Kadın Alman ama ailesiyle birlikte Bolivya’da yaşıyor, Che’nin öldürüldüğü ülkede ve babası da Hitler’e yakın bir adam… Çok sayıda Nazi gibi savaştan sonra onlar da çeşitli Latin Amerika ülkelerine göç etmişler. Monica burada politikleşir, Che’nin öldürülmesinin ardından Hamburg konsolosluğuna atanan istihbarat şefini makamında üç kurşunla öldürür, yakalanmaz, Almanya’dan çıkabilir ve Bolivya’ya döner.
Tahmin edilebileceği gibi bunlar tek kişinin yapabileceği işler değildir. Özellikle yakalanmamak ve Bolivya’ya kadar geri dönebilmek konusu…
Ertl Bolivya’da Che’den sonra savaşa devam eden Inti Peredo’nun öldürülmesinden sonra Ulusal kurtuluş Cephesi (ELN) sorumluluğunu üstlenir ve bir süre sonra çatışmada hayatını kaybeder.

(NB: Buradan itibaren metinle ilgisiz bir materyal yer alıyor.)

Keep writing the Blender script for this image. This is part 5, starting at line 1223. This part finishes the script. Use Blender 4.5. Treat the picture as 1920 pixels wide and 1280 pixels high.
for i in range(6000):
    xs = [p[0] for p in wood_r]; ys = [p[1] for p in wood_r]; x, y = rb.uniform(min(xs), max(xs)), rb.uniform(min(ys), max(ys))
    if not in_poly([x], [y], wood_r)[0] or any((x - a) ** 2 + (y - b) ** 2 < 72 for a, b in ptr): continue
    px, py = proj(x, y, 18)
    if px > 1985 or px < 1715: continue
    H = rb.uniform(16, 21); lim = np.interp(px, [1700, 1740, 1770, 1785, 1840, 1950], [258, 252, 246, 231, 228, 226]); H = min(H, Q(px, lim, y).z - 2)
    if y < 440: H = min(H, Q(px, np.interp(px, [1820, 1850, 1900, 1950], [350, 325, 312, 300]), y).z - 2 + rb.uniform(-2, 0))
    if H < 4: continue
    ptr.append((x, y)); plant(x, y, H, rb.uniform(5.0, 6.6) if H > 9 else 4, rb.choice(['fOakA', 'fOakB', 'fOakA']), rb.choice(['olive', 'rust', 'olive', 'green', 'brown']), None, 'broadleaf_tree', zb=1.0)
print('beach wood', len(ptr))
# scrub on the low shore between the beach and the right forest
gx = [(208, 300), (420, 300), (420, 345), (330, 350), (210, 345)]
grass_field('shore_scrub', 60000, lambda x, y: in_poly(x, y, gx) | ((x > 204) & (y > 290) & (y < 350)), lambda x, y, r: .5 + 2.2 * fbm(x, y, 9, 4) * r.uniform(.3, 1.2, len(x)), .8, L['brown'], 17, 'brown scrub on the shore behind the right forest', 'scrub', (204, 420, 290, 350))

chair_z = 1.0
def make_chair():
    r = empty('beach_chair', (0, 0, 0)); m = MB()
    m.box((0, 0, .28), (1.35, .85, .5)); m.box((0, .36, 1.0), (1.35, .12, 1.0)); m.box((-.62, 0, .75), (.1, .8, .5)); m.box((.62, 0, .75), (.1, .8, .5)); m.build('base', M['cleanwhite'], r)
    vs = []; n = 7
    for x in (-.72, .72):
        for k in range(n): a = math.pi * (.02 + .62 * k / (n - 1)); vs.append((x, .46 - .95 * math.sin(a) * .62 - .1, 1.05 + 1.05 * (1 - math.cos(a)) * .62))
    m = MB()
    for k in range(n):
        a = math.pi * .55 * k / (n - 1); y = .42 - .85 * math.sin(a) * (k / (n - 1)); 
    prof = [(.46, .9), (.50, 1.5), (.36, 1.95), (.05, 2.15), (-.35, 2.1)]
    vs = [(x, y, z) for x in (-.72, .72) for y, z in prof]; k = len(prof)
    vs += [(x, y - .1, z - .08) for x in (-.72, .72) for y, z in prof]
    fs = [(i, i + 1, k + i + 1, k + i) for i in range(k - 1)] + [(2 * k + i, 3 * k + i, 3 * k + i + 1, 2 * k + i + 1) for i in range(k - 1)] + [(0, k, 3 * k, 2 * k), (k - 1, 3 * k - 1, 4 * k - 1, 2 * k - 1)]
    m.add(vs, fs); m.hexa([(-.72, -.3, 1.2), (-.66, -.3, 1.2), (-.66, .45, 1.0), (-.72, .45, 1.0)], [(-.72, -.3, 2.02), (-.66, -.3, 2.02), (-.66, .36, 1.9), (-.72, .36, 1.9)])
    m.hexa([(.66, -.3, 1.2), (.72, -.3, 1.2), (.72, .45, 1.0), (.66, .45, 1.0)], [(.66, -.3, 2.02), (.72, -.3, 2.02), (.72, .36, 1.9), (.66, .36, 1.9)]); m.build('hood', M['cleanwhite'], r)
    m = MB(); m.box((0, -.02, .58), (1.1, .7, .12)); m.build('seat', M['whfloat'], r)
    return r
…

1960-1970’li yıllarda dünyanın değişik ülkelerinde faaliyet gösteren kent ve kır gerillası örgütlerinde Alman kadınları müthiştir. RAF (Kızıl Ordu Fraksiyonu) eylem kadrosunun yarıdan fazlası kadındır. Ne bu kadınlarla ilgili ne de örgütleri RAF ile ilgili Türkçede doğru dürüst kaynak bulunmuyor. Bazı yazarlar Türkiye’deki şu veya bu silahlı mücadele örgütünü RAF’e benzetiyorlar ama bu benzetme yanlıştır. Şu veya bu eylem benzeyebilir ama RAF bambaşka bir örgüttür. Bu örgütün önde gelen amacı kitle örgütlenmesi değil, emperyalizmin sinir merkezlerine vurmaktır. Alman polisi örgüte sızmakta büyük sıkıntı yaşar çünkü kitle örgütlenmesi sizi sadece kitleye değil polise de açar. Polis derneklerden, sendikalardan, mahalle örgütlenmelerinden, gençlik örgütünden; bir yerden sızma yapabilir. Buna karşı alınan değişik önlemler vardır ama kitle örgütlenmesine yöneliyorsanız polise de bir oranda kapıyı açacaksınız demektir.
Fransa’daki Doğrudan Eylem Örgütü (1982’de bu örgütle birlikte Paris’te Türkçe ve Fransızca gazetelerde de yer alan ev işgalleri yapmıştık) kitle örgütlenmesini hedeflediği için Türkiyeli örgütlere daha çok benzer. İdeolojik olarak benzemez çünkü bu örgüt kendi deyimleriyle marksist konseyisttir. (Konuyla ilgili kitabı Paris Ev İşgalleri adıyla www.enginerkinerkitaplar.blogspot.com adresinde pdf olarak bulabilirsiniz.)
Monica Ertl 1968 hareketinin şimdiye kadar az bilinen bir insanıydı. Eylemiyle hem Bolivya hem Almanya 1968’inde vardır.
Ayrıntılı bilgiyi önümüzdeki hafta Ceylan Yayınları’ndan çıkacak kitapta okursunuz.
İlhami Yazgan iyi bir çalışma yapmış ve bu çalışmanın kaynaklarını da ancak Almanya’da yaşayan bir yazar toplayabilirdi.